* Task brief *
Using the data below, output the first line and every line after it up to and including the line containing "return np.clip(w *", exactly as written and with nothing added.

◇ ◇ ◇ ◇ ◇ ◇ ◇

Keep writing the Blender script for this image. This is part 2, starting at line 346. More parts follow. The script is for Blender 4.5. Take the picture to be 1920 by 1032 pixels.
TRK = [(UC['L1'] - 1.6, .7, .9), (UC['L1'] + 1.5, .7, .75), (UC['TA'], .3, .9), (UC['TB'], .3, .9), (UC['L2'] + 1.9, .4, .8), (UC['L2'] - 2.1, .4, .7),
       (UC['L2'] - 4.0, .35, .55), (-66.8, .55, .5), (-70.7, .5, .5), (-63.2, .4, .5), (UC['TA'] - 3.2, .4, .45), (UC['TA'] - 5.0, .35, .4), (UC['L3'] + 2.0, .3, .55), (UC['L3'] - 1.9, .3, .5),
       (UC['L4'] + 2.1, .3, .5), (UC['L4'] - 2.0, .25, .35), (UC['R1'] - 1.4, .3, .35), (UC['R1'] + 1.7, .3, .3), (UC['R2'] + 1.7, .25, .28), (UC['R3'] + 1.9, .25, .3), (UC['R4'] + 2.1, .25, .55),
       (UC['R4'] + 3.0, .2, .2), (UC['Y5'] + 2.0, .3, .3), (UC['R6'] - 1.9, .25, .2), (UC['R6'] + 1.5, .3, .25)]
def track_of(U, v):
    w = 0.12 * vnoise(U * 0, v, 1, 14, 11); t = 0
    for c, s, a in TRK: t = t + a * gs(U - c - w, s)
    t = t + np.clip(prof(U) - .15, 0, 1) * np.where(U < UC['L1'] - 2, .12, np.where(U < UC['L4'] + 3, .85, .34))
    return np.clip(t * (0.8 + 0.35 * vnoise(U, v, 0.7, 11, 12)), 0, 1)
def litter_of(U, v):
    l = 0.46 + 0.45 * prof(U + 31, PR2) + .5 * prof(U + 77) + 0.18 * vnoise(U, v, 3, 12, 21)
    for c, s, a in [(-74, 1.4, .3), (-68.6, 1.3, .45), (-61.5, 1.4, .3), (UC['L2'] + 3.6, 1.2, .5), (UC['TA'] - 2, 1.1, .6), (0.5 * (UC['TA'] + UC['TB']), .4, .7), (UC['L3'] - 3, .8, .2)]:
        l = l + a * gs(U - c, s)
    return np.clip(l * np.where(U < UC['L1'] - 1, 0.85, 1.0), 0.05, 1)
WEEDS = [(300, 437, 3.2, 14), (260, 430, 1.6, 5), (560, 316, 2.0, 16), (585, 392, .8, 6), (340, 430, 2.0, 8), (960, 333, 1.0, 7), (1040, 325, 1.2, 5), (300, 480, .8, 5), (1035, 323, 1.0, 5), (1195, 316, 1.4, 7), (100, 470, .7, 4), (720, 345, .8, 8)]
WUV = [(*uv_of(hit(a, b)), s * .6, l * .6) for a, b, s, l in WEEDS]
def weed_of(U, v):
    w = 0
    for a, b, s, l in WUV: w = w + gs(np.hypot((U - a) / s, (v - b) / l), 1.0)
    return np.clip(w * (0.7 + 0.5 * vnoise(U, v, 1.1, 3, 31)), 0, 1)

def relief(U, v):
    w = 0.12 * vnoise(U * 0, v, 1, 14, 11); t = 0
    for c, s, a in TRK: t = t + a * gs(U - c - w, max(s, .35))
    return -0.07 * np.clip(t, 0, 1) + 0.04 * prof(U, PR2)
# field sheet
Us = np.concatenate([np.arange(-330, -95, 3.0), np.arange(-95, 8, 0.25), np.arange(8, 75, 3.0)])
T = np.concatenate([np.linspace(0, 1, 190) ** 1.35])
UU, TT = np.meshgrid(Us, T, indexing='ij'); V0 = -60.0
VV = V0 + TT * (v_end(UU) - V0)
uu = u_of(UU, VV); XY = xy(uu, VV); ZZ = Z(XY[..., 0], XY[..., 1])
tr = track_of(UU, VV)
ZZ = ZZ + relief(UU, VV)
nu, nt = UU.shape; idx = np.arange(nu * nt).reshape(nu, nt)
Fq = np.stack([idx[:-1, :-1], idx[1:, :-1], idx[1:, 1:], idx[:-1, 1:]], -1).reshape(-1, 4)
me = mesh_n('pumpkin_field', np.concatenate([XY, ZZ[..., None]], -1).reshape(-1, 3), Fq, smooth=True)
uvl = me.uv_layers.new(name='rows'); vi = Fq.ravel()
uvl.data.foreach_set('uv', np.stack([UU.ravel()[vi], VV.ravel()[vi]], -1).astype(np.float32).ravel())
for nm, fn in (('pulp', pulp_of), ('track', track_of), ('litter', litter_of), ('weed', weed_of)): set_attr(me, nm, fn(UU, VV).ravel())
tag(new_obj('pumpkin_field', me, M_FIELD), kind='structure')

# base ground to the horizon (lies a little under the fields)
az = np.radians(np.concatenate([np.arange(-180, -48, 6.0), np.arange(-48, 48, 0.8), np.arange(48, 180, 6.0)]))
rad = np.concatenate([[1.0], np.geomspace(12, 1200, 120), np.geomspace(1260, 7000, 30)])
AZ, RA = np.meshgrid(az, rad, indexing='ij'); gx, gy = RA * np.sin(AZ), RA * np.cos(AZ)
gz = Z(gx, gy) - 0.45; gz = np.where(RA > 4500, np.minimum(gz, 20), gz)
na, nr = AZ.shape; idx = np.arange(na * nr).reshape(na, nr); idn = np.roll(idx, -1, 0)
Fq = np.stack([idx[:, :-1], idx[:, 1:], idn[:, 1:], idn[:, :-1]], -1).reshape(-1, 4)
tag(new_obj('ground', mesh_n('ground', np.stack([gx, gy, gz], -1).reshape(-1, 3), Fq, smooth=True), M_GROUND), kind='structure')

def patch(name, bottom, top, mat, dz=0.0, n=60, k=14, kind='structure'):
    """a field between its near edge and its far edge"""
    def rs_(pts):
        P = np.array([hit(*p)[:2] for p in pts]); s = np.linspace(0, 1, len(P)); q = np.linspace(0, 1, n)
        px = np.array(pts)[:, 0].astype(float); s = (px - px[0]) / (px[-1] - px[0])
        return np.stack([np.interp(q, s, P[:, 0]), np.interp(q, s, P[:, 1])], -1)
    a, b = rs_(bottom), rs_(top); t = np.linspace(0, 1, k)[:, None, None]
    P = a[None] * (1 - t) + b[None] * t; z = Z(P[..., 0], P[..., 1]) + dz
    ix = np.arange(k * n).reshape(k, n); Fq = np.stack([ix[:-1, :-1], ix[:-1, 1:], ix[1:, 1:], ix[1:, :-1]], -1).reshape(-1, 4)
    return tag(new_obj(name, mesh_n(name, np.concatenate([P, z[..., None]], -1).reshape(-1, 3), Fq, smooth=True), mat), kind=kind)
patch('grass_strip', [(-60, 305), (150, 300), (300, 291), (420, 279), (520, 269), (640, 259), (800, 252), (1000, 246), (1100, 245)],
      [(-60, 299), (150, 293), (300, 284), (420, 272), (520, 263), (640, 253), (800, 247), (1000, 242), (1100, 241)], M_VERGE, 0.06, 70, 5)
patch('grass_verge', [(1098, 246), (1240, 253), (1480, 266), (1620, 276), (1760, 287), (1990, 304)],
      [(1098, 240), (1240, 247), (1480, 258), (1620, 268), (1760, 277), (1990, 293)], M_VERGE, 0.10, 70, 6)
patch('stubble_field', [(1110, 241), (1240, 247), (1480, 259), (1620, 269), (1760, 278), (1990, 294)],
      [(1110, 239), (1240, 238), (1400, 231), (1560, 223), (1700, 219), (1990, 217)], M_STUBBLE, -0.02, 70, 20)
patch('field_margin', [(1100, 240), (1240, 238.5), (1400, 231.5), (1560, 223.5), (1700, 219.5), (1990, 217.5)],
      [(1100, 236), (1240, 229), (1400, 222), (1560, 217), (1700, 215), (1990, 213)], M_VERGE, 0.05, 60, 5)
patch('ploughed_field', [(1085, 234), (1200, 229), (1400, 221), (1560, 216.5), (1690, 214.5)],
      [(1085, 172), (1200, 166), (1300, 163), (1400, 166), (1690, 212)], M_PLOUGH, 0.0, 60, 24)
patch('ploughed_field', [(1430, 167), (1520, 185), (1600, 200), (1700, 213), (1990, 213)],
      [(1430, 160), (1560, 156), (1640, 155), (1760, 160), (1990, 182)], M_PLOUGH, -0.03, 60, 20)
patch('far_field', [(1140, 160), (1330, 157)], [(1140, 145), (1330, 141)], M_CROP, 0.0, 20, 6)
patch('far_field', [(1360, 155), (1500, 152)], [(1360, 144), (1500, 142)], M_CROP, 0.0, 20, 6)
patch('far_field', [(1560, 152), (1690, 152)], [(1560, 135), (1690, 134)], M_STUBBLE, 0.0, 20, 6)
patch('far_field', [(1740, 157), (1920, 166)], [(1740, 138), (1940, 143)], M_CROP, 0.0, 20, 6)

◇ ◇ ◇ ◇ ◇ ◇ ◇

* Answer for this exercise *
Keep writing the Blender script for this image. This is part 2, starting at line 346. More parts follow. The script is for Blender 4.5. Take the picture to be 1920 by 1032 pixels.
TRK = [(UC['L1'] - 1.6, .7, .9), (UC['L1'] + 1.5, .7, .75), (UC['TA'], .3, .9), (UC['TB'], .3, .9), (UC['L2'] + 1.9, .4, .8), (UC['L2'] - 2.1, .4, .7),
       (UC['L2'] - 4.0, .35, .55), (-66.8, .55, .5), (-70.7, .5, .5), (-63.2, .4, .5), (UC['TA'] - 3.2, .4, .45), (UC['TA'] - 5.0, .35, .4), (UC['L3'] + 2.0, .3, .55), (UC['L3'] - 1.9, .3, .5),
       (UC['L4'] + 2.1, .3, .5), (UC['L4'] - 2.0, .25, .35), (UC['R1'] - 1.4, .3, .35), (UC['R1'] + 1.7, .3, .3), (UC['R2'] + 1.7, .25, .28), (UC['R3'] + 1.9, .25, .3), (UC['R4'] + 2.1, .25, .55),
       (UC['R4'] + 3.0, .2, .2), (UC['Y5'] + 2.0, .3, .3), (UC['R6'] - 1.9, .25, .2), (UC['R6'] + 1.5, .3, .25)]
def track_of(U, v):
    w = 0.12 * vnoise(U * 0, v, 1, 14, 11); t = 0
    for c, s, a in TRK: t = t + a * gs(U - c - w, s)
    t = t + np.clip(prof(U) - .15, 0, 1) * np.where(U < UC['L1'] - 2, .12, np.where(U < UC['L4'] + 3, .85, .34))
    return np.clip(t * (0.8 + 0.35 * vnoise(U, v, 0.7, 11, 12)), 0, 1)
def litter_of(U, v):
    l = 0.46 + 0.45 * prof(U + 31, PR2) + .5 * prof(U + 77) + 0.18 * vnoise(U, v, 3, 12, 21)
    for c, s, a in [(-74, 1.4, .3), (-68.6, 1.3, .45), (-61.5, 1.4, .3), (UC['L2'] + 3.6, 1.2, .5), (UC['TA'] - 2, 1.1, .6), (0.5 * (UC['TA'] + UC['TB']), .4, .7), (UC['L3'] - 3, .8, .2)]:
        l = l + a * gs(U - c, s)
    return np.clip(l * np.where(U < UC['L1'] - 1, 0.85, 1.0), 0.05, 1)
WEEDS = [(300, 437, 3.2, 14), (260, 430, 1.6, 5), (560, 316, 2.0, 16), (585, 392, .8, 6), (340, 430, 2.0, 8), (960, 333, 1.0, 7), (1040, 325, 1.2, 5), (300, 480, .8, 5), (1035, 323, 1.0, 5), (1195, 316, 1.4, 7), (100, 470, .7, 4), (720, 345, .8, 8)]
WUV = [(*uv_of(hit(a, b)), s * .6, l * .6) for a, b, s, l in WEEDS]
def weed_of(U, v):
    w = 0
    for a, b, s, l in WUV: w = w + gs(np.hypot((U - a) / s, (v - b) / l), 1.0)
    return np.clip(w * (0.7 + 0.5 * vnoise(U, v, 1.1, 3, 31)), 0, 1)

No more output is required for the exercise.